Summary and Analysis Act I, Scenes 1-3
Last Updated on May 5, 2015, by eNotes Editorial. Word Count: 1951
New Characters
Bridegroom: A young man of good standing who is to be married and whose name is never revealed.
The Bridegroom’s Mother: A grieving woman who lost her husband and first son in a blood feud.
Neighbor: An acquaintance of the Mother.
Mother-In-Law: The Wife’s mother who sings a lullaby to a baby child in her arms.
Wife: Leonardo’s wife.
Leonardo Felix: The Wife’s husband; the only character with a name.
A Girl: A minor character who comes in with news on the impending wedding.
The Bride: The woman who will soon marry.
The Father of the Bride.
A Maid: A woman who looks after the Bride.
Summary
In the opening scene of Federico García Lorca's play Blood Wedding, a mother and her son (the Bridegroom) meet in a room that is painted yellow. Although it is breakfast time, the son wants to head straight for the vineyards without eating breakfast. The Mother grows distressed because the son wants to cut grapes in the vineyards. When he asks for a knife, her alarm grows. The audience learns that the Mother has endured the murder of both her husband, to whom she was only married for three years, and her eldest son. The Mother compares her dead husband to a bull, a symbol of fertility in Spain. The reminiscences of her dead husband always evoke symbols of fertility and procreation—for instance, the father “smelled like carnations.” A few lines later, the father and dead brother are compared to geraniums, again evoking an image of nature’s regenerative capacities. These images are contrasted with the destructiveness, final and irreparable, of a knife or pistol.
While the audience never learns exactly why the Mother’s husband and eldest son were killed, the Mother does reveal that the killers are still alive, but in prison. The fact that these killers are alive while her family is “dead,” with only one last hope at procreating and carrying on the “blood,” the soon-to-be-married son torments the Mother. The contrast causes her much grief: “My dead ones, covered with weeds, silent, turned to dust. Two men who were like two geraniums! The killers, in prison, alive and well, gazing at the mountains.” The Mother has been grieving for years.
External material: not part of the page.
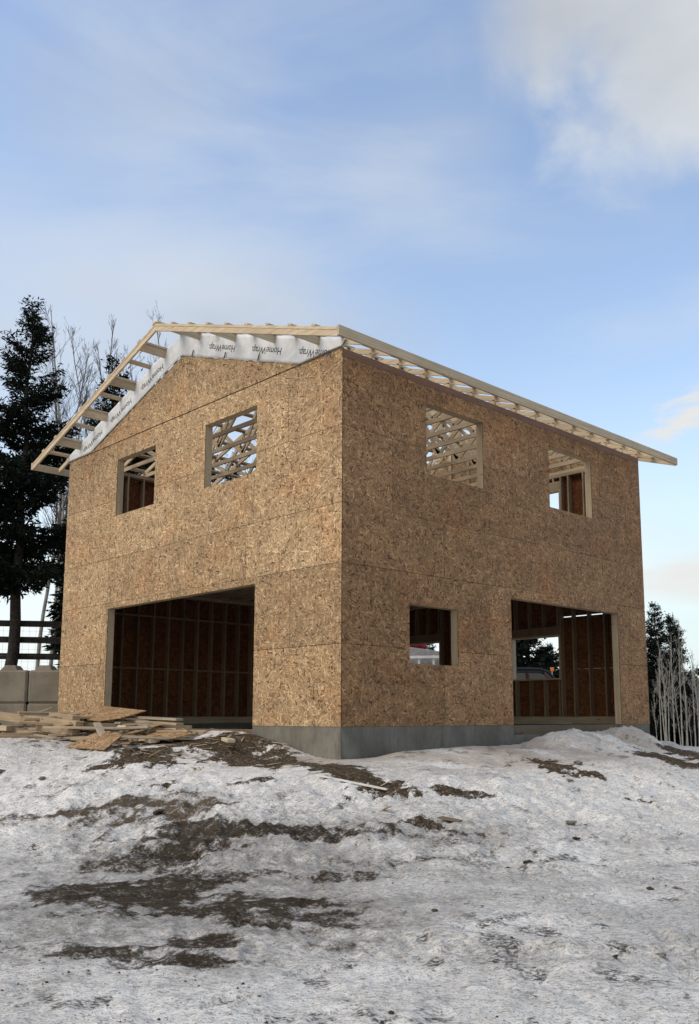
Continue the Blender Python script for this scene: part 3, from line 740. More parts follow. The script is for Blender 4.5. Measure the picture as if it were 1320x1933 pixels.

However, instead of being happy at the news of her surviving son’s impending marriage, she is suspicious.
The Mother seems to want to convince herself that the bride-to-be (Bride) is a “good girl.” But she has doubts. A sense of foreboding enters the dialogue. Little is known about the bride-to-be. She lives far away, and the Mother implies that she may have “seen” someone else before her son. The son finally manages to distract his mother with thoughts of future offspring.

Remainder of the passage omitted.